Other costs vary from year to year, depending on the types of trips the prime minister takes and where he travels, he said.

"But primarily, the biggest variable cost when dealing with the protection of a public person is the threat assessment," Mathers said.

"And in the case of an increased threat against the prime minister, the costs will go up significantly."

The prime minister's security team has raised eyebrows for taking what appear to be extraordinary steps to ensure his safety during such routine events as policy announcements.

When Harper visited a Toronto-area electronics store last December to announce a New Year's cut to the GST, his bodyguards used trained dogs to sniff reporters' bags before they were admitted to the event.

Such measures are usually part of the protocol when Harper travels overseas to attend conferences or high-level summits with world leaders.

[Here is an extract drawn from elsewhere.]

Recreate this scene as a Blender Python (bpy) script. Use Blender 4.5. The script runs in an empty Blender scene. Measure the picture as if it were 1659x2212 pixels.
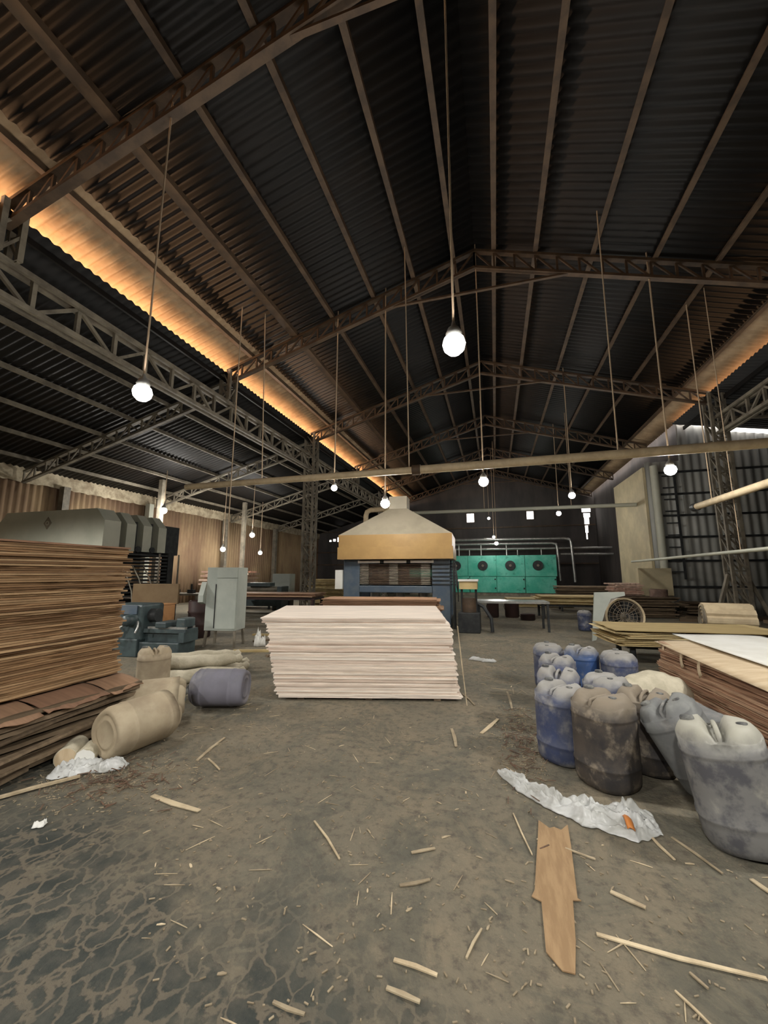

At the time, a spokeswoman for the prime minister dismissed the dog-sniffing sweep as "business as usual," saying security around Harper had been "tight for quite some time."

There are a number of possible reasons why security was so tight around the prime minister at the time, Mathers said.

"But the one that strikes me first is that there was probably a threat against the prime minister," he said.

"And if there's a credible threat against the prime minister, the people react quite quickly and quite strongly to it. So they have to deal with it. And those are the indicia of a threat against the PM."

Many Canadians may not realize it, but there are always threats against the prime minister, Mathers said.

"They come from nutty people mostly, but there's also perceived threats since those young guys -- those extremists out in Mississauga -- who were going to try to chop his melon off," he said.

"I think that's probably given people pause to take a look at the state of security of the prime minister and maybe we should think about making it a little bit more secure."

The plot to behead the prime minister was uncovered following the arrest of 18 people in the Toronto area in the summer of 2006 after an intense investigation involving Canada's spy agency and the RCMP.

During the trial of one of the arrested youths, the court heard police wiretaps of conversations between a police informant and the alleged ringleaders of a homegrown terrorist plot to attack Canadian targets, recorded in February 2006.

On the tapes, one of the alleged ringleaders discusses plans for a group to go to Ottawa and "cut off some heads" and "kill everybody" on Parliament Hill.

In September, an Ontario judge found the youth guilty of active membership in a homegrown Islamic terrorist cell that adhered to al-Qaida principles and was bent on bloodshed.

The cost of protecting the prime minister may carry a steep price tag, but it would probably pale in comparison to the security costs of people like U.S. president George W. Bush, Mathers said.

"Nothing is excessive," he said. "What would you do to protect your mom or dad?"